The feedback the professor gave her said, “Did not meet criteria for assignment and I have no idea what to do with these (photos). They’re artistic but …” They’re artistic but what? Collarbones are too risqué? Shoulders have some sort of sexual connotation? You can’t appreciate the beauty of a body in art? In my opinion, if you think a woman’s shoulders are inappropriate, the real problem is you. #sorrynotsorry
2. I have a friend here at BYU-Idaho, who for the sake of this article, we will call Heather. Heather is too afraid to go talk to anyone about being the victim of sexual assault because she might get kicked out. How, you might ask? Because if she tells her bishop that she was willing to do things up to a certain point with this boy, but she didn’t want to go “all the way,” then the bishop will say that she shouldn't have been doing other things in the first place. She will be sent home. So instead, Heather keeps her mouth shut and pretends like nothing ever happened. Quite frankly, I don’t blame her.

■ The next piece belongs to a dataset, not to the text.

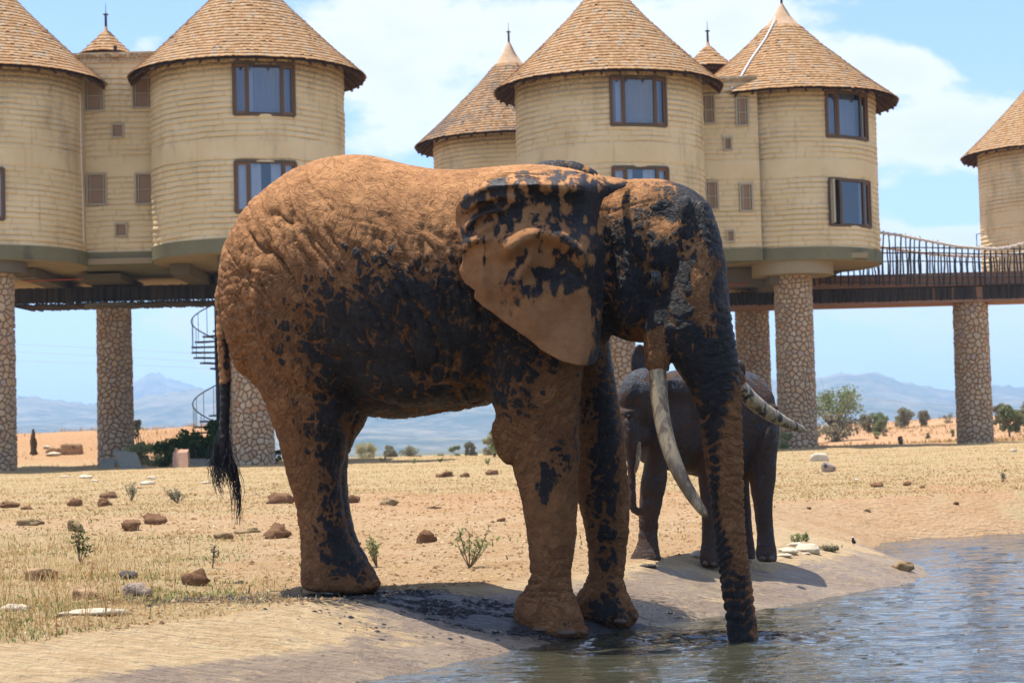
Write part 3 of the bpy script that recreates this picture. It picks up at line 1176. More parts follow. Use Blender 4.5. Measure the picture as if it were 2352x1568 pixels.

3. For my homework a few weeks ago, I was assigned to read a talk called “Mothers Who Know” by Julie B. Beck. Now I do have very liberal and feminist views (another of the many reasons I don’t fit in at all), which probably contribute to the fact that I hated this talk. This talk taught me that “faithful daughters of God desire children.” It said that women should be nurturing, and then goes on to say “another word for nurturing is homemaking. Homemaking includes cooking, washing clothes and dishes, and keeping an orderly home. Home is where women have the most power and influence.” If what my homework is teaching me is that my sole purpose in life is to be a man's wife, to do his dishes and mop his floors and raise his children, then why the hell am I here working my butt off for an education? Why am I planning for my future in the workplace and why am I trying to make myself amount to anything? But most offensive, in my opinion, is that in order to be faithful, a woman must desire children. Personally, I can’t wait to have kids so this poses no problem for me, however, I know so many righteous, faithful women of the church who don’t want children. Now, they might have a few kids, to fulfill what they’ve been taught is right, but they never had a yearning to have children. Not every female wants children, but that doesn’t mean she doesn’t love God.
Anyways, I could go on and on explaining why I’m not comfortable attending BYU-Idaho, but I have rambled long enough and will spare you from that. I am thankful for the opportunity to be here and for what I’ve been able to learn, but my time is up. Peace out, Idaho.